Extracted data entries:
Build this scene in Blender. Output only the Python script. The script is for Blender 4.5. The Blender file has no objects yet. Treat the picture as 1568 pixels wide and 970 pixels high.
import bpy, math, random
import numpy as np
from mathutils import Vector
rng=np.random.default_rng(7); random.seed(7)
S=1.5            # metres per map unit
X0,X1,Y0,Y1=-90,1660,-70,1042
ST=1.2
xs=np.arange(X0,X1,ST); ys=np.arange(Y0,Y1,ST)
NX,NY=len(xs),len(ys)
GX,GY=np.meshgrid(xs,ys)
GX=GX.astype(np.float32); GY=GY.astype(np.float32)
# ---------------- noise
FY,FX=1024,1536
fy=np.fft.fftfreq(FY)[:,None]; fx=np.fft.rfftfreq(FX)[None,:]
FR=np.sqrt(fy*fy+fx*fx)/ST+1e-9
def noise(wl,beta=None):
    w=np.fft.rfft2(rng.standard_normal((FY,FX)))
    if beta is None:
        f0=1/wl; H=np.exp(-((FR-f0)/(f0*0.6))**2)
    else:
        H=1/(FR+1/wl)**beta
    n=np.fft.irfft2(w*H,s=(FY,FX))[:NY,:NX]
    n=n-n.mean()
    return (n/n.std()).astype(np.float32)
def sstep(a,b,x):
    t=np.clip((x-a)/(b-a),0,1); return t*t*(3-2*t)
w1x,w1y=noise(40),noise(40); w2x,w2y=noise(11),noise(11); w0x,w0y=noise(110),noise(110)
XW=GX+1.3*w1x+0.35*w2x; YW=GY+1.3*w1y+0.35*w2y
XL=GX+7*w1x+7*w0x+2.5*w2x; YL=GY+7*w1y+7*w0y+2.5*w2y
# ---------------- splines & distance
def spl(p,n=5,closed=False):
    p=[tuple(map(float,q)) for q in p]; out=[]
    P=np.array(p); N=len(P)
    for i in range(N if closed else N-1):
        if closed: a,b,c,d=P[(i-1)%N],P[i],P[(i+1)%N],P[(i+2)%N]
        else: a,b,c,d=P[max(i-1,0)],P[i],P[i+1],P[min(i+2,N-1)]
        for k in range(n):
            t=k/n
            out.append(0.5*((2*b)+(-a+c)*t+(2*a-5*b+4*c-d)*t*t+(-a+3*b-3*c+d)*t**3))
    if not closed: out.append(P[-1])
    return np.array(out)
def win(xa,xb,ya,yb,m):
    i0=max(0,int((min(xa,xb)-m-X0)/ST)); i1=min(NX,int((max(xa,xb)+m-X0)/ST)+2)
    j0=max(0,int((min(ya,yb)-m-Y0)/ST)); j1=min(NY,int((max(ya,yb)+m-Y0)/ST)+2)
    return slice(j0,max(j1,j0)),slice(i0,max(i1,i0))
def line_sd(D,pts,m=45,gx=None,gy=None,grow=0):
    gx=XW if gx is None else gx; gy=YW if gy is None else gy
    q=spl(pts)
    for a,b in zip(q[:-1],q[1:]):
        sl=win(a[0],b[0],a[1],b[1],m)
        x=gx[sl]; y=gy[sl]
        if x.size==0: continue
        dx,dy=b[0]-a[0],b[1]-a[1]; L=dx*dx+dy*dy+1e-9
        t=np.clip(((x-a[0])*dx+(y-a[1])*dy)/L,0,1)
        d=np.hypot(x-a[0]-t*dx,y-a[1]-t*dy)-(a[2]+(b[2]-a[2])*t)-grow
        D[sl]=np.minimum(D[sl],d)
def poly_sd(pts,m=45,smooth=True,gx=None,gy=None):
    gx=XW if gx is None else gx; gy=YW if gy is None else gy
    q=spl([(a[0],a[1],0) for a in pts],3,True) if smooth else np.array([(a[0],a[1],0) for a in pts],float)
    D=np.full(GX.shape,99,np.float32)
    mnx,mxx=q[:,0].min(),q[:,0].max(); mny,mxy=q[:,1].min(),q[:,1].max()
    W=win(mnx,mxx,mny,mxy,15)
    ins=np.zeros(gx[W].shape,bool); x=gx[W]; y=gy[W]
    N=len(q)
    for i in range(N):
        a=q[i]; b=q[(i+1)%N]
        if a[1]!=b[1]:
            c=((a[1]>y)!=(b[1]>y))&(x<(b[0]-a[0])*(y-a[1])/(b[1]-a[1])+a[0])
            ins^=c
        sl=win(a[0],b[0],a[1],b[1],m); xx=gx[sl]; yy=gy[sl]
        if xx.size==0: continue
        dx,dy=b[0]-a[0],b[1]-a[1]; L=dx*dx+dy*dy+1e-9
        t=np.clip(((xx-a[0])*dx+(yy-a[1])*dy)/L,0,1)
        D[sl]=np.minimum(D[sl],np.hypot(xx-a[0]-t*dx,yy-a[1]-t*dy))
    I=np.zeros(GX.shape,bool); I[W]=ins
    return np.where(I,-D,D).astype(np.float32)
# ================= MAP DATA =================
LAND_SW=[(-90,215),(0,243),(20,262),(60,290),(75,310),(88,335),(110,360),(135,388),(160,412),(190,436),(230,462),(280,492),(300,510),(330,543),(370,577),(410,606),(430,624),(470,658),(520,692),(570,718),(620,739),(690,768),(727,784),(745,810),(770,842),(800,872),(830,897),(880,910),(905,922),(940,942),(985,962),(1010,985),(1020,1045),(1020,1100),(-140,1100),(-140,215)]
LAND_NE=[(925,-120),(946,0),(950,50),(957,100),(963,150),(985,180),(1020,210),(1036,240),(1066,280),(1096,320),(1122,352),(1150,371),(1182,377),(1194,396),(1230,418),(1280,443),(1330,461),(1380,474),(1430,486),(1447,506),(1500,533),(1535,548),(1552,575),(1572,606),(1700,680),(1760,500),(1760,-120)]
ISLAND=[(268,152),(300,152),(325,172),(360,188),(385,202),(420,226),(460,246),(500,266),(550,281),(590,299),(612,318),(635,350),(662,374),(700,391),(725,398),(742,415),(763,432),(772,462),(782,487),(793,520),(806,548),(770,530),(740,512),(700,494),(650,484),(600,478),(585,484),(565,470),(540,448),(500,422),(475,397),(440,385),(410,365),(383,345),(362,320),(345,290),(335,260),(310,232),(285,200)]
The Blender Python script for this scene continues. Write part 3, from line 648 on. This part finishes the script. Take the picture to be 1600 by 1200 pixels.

THE TASK: Your task is to quote all of the data word for word.

FINISHED TASK:
Build this scene in Blender. Output only the Python script. The script is for Blender 4.5. The Blender file has no objects yet. Treat the picture as 1568 pixels wide and 970 pixels high.
import bpy, math, random
import numpy as np
from mathutils import Vector
rng=np.random.default_rng(7); random.seed(7)
S=1.5            # metres per map unit
X0,X1,Y0,Y1=-90,1660,-70,1042
ST=1.2
xs=np.arange(X0,X1,ST); ys=np.arange(Y0,Y1,ST)
NX,NY=len(xs),len(ys)
GX,GY=np.meshgrid(xs,ys)
GX=GX.astype(np.float32); GY=GY.astype(np.float32)
# ---------------- noise
FY,FX=1024,1536
fy=np.fft.fftfreq(FY)[:,None]; fx=np.fft.rfftfreq(FX)[None,:]
FR=np.sqrt(fy*fy+fx*fx)/ST+1e-9
def noise(wl,beta=None):
    w=np.fft.rfft2(rng.standard_normal((FY,FX)))
    if beta is None:
        f0=1/wl; H=np.exp(-((FR-f0)/(f0*0.6))**2)
    else:
        H=1/(FR+1/wl)**beta
    n=np.fft.irfft2(w*H,s=(FY,FX))[:NY,:NX]
    n=n-n.mean()
    return (n/n.std()).astype(np.float32)
def sstep(a,b,x):
    t=np.clip((x-a)/(b-a),0,1); return t*t*(3-2*t)
w1x,w1y=noise(40),noise(40); w2x,w2y=noise(11),noise(11); w0x,w0y=noise(110),noise(110)
XW=GX+1.3*w1x+0.35*w2x; YW=GY+1.3*w1y+0.35*w2y
XL=GX+7*w1x+7*w0x+2.5*w2x; YL=GY+7*w1y+7*w0y+2.5*w2y
# ---------------- splines & distance
def spl(p,n=5,closed=False):
    p=[tuple(map(float,q)) for q in p]; out=[]
    P=np.array(p); N=len(P)
    for i in range(N if closed else N-1):
        if closed: a,b,c,d=P[(i-1)%N],P[i],P[(i+1)%N],P[(i+2)%N]
        else: a,b,c,d=P[max(i-1,0)],P[i],P[i+1],P[min(i+2,N-1)]
        for k in range(n):
            t=k/n
            out.append(0.5*((2*b)+(-a+c)*t+(2*a-5*b+4*c-d)*t*t+(-a+3*b-3*c+d)*t**3))
    if not closed: out.append(P[-1])
    return np.array(out)
def win(xa,xb,ya,yb,m):
    i0=max(0,int((min(xa,xb)-m-X0)/ST)); i1=min(NX,int((max(xa,xb)+m-X0)/ST)+2)
    j0=max(0,int((min(ya,yb)-m-Y0)/ST)); j1=min(NY,int((max(ya,yb)+m-Y0)/ST)+2)
    return slice(j0,max(j1,j0)),slice(i0,max(i1,i0))
def line_sd(D,pts,m=45,gx=None,gy=None,grow=0):
    gx=XW if gx is None else gx; gy=YW if gy is None else gy
    q=spl(pts)
    for a,b in zip(q[:-1],q[1:]):
        sl=win(a[0],b[0],a[1],b[1],m)
        x=gx[sl]; y=gy[sl]
        if x.size==0: continue
        dx,dy=b[0]-a[0],b[1]-a[1]; L=dx*dx+dy*dy+1e-9
        t=np.clip(((x-a[0])*dx+(y-a[1])*dy)/L,0,1)
        d=np.hypot(x-a[0]-t*dx,y-a[1]-t*dy)-(a[2]+(b[2]-a[2])*t)-grow
        D[sl]=np.minimum(D[sl],d)
def poly_sd(pts,m=45,smooth=True,gx=None,gy=None):
    gx=XW if gx is None else gx; gy=YW if gy is None else gy
    q=spl([(a[0],a[1],0) for a in pts],3,True) if smooth else np.array([(a[0],a[1],0) for a in pts],float)
    D=np.full(GX.shape,99,np.float32)
    mnx,mxx=q[:,0].min(),q[:,0].max(); mny,mxy=q[:,1].min(),q[:,1].max()
    W=win(mnx,mxx,mny,mxy,15)
    ins=np.zeros(gx[W].shape,bool); x=gx[W]; y=gy[W]
    N=len(q)
    for i in range(N):
        a=q[i]; b=q[(i+1)%N]
        if a[1]!=b[1]:
            c=((a[1]>y)!=(b[1]>y))&(x<(b[0]-a[0])*(y-a[1])/(b[1]-a[1])+a[0])
            ins^=c
        sl=win(a[0],b[0],a[1],b[1],m); xx=gx[sl]; yy=gy[sl]
        if xx.size==0: continue
        dx,dy=b[0]-a[0],b[1]-a[1]; L=dx*dx+dy*dy+1e-9
        t=np.clip(((xx-a[0])*dx+(yy-a[1])*dy)/L,0,1)
        D[sl]=np.minimum(D[sl],np.hypot(xx-a[0]-t*dx,yy-a[1]-t*dy))
    I=np.zeros(GX.shape,bool); I[W]=ins
    return np.where(I,-D,D).astype(np.float32)
# ================= MAP DATA =================
LAND_SW=[(-90,215),(0,243),(20,262),(60,290),(75,310),(88,335),(110,360),(135,388),(160,412),(190,436),(230,462),(280,492),(300,510),(330,543),(370,577),(410,606),(430,624),(470,658),(520,692),(570,718),(620,739),(690,768),(727,784),(745,810),(770,842),(800,872),(830,897),(880,910),(905,922),(940,942),(985,962),(1010,985),(1020,1045),(1020,1100),(-140,1100),(-140,215)]
LAND_NE=[(925,-120),(946,0),(950,50),(957,100),(963,150),(985,180),(1020,210),(1036,240),(1066,280),(1096,320),(1122,352),(1150,371),(1182,377),(1194,396),(1230,418),(1280,443),(1330,461),(1380,474),(1430,486),(1447,506),(1500,533),(1535,548),(1552,575),(1572,606),(1700,680),(1760,500),(1760,-120)]
ISLAND=[(268,152),(300,152),(325,172),(360,188),(385,202),(420,226),(460,246),(500,266),(550,281),(590,299),(612,318),(635,350),(662,374),(700,391),(725,398),(742,415),(763,432),(772,462),(782,487),(793,520),(806,548),(770,530),(740,512),(700,494),(650,484),(600,478),(585,484),(565,470),(540,448),(500,422),(475,397),(440,385),(410,365),(383,345),(362,320),(345,290),(335,260),(310,232),(285,200)]
The Blender Python script for this scene continues. Write part 3, from line 648 on. This part finishes the script. Take the picture to be 1600 by 1200 pixels.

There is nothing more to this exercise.